道に面した、オープンテラスのお店だったので、色々な国のグループの人たちが、通りを歩きながら、私たちに声をかけて行った。
テラスと言っても、屋根があって、その屋根の下の縁に、ずらっとヒーターが並んで取り付けられている。
寒い季節でも利用できる、対処法なのだろう。
フィンランドの知人が「冬になると、夜が明けるのは9時位なので、朝学校へ行く頃はまだ暗いのです。そして、午後3時には日が暮れるから、下校時間はすでに真っ暗で・・」。と言っていたけれど、スウェーデンも大差ないと思われる。
其処で選んだシーフードのメニューも、美味しかった。
まず生のまま、海老やホタテやお魚が、野菜と一緒にお皿に盛られて出てくる。そのあと、高温に熱した大き目な石板が、テーブルの真ん中に置かれて、そこで各々が焼いていくのだ。
石板焼き、と言う感じかな・・。
しかし、全般的にスウェーデンの物価は高い。
翌日のレディースプログラムは、少し田舎方面へ、路面電車に乗って行った。
大きな牧草地があって、その中に子供たちが遊べるような広場が沢山あった。
「素晴らしいわね、広々として・・」と、私が何の考えもなしに言うと、「日本にも、こういった大きな公園はあるの?」と誰かが訊いた。
「え〜っと・・」と、私が考え始めると、何と、一緒に歩いていた三、四人が、一斉に黙って耳を傾けるのだった。
何で、私に訊く・・。そんな事、日本語だってよく知らないから、簡単にこたえられないのに・・。
と、思いながら、まず頭に浮かんだのは、子供たちとよく行った、立川の「昭和記念公園」だった。
「そうね。
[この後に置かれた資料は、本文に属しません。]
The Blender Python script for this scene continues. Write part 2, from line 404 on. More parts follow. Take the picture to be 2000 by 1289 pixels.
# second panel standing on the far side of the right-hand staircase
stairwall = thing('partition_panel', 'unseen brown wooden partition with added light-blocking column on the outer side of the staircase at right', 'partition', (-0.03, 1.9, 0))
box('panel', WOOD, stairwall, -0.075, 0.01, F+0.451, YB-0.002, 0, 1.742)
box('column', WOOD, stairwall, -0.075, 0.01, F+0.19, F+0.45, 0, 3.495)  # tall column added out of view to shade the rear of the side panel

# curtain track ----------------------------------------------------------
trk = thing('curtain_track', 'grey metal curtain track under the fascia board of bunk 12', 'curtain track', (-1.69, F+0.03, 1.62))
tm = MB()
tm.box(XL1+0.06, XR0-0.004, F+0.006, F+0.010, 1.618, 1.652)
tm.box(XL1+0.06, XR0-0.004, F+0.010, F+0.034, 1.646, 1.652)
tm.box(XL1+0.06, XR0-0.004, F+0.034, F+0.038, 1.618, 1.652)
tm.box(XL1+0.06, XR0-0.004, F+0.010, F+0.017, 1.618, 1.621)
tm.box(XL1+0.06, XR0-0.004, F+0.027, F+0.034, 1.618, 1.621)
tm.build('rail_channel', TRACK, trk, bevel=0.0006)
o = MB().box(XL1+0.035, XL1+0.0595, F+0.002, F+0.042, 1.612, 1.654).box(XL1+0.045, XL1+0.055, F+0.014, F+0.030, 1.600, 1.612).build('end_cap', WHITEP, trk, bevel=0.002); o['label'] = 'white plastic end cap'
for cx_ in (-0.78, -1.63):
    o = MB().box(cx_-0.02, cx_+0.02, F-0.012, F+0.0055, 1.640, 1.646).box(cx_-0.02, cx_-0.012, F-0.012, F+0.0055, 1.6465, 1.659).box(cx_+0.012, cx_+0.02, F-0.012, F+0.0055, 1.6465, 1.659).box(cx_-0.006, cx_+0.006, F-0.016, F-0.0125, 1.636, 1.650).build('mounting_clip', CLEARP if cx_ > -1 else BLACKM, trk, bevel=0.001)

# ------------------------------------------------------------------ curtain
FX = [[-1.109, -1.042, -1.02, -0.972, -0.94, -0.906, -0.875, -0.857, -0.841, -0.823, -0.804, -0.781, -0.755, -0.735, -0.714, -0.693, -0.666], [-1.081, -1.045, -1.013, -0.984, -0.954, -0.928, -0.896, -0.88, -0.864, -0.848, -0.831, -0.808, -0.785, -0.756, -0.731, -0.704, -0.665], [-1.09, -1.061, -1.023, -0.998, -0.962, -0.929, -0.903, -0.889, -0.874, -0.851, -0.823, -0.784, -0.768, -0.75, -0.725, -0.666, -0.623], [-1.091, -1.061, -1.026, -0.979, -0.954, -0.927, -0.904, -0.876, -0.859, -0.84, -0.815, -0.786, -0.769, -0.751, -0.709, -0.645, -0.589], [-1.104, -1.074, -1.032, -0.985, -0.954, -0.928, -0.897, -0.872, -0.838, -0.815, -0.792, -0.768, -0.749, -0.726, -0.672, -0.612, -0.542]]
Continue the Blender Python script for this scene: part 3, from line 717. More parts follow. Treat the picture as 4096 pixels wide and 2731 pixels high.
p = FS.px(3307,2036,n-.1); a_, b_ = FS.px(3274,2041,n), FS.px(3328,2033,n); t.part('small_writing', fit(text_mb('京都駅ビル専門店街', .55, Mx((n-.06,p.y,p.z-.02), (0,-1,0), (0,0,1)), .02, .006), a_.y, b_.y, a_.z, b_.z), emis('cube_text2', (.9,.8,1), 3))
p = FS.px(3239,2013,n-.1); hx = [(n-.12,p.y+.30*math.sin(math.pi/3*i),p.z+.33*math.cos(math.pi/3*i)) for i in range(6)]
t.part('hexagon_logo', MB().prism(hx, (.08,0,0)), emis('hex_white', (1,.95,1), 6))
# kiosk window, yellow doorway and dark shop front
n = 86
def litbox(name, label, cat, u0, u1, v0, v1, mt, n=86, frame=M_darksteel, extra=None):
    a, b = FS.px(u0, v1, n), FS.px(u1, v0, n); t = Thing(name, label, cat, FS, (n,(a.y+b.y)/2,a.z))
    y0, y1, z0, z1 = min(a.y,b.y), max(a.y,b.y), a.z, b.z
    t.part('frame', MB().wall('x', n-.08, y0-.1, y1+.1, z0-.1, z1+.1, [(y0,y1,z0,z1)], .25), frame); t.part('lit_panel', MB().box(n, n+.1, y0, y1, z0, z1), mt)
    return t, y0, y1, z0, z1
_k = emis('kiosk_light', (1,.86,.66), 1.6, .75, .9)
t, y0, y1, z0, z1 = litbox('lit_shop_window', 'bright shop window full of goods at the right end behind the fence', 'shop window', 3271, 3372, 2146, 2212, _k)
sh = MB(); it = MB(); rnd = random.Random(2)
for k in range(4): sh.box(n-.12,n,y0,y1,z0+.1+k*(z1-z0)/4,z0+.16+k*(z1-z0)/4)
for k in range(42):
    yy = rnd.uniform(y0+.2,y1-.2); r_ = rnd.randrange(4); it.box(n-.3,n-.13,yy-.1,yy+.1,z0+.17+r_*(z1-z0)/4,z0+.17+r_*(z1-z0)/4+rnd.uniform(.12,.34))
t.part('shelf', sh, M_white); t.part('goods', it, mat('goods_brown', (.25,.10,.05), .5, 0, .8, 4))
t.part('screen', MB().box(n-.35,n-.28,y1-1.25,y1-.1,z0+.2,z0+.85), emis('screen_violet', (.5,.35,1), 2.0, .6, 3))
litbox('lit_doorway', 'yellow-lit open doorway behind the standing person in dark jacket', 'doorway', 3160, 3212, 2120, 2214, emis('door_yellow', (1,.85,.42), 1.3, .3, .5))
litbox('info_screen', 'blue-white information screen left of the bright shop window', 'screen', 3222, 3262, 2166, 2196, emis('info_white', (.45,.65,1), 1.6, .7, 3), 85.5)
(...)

大きな公園はあるけれど、ピクニックとか、何かで使用するには、事前に申請しなくてはいけないと思う」
お仲間たちは、真剣に聞いている。日本の庶民の生活について、まあ興味はわくのだろう。
私だって、タイとかコロンビアとかから来た人の雑談だったら、面白いかも、と期待してしまうだろうから・・。
それにしても、何で私がこんなはめに・・。
他にも、日本から二人の夫人が参加していたのだが、一人は帰国子女だし、一人は通訳の仕事をしていた人なのだ・・。
私は、たまたま年長者というだけで、上品な二人は何かにつけて私を立ててくれるから、そこででしゃばって私を助けよう、等とは思ってもみないらしい。
「申請して、使用する時には、お金も取られるの?」と続けてきかれて、お役目はまだまだ終わらない・・。
「公的な施設なら、無料だと思う。ただし、休日は混んだりするから、早めに予約する必要があるかな」
ホントかよ、と自分に突っ込みを入れながら、汗だくである・・。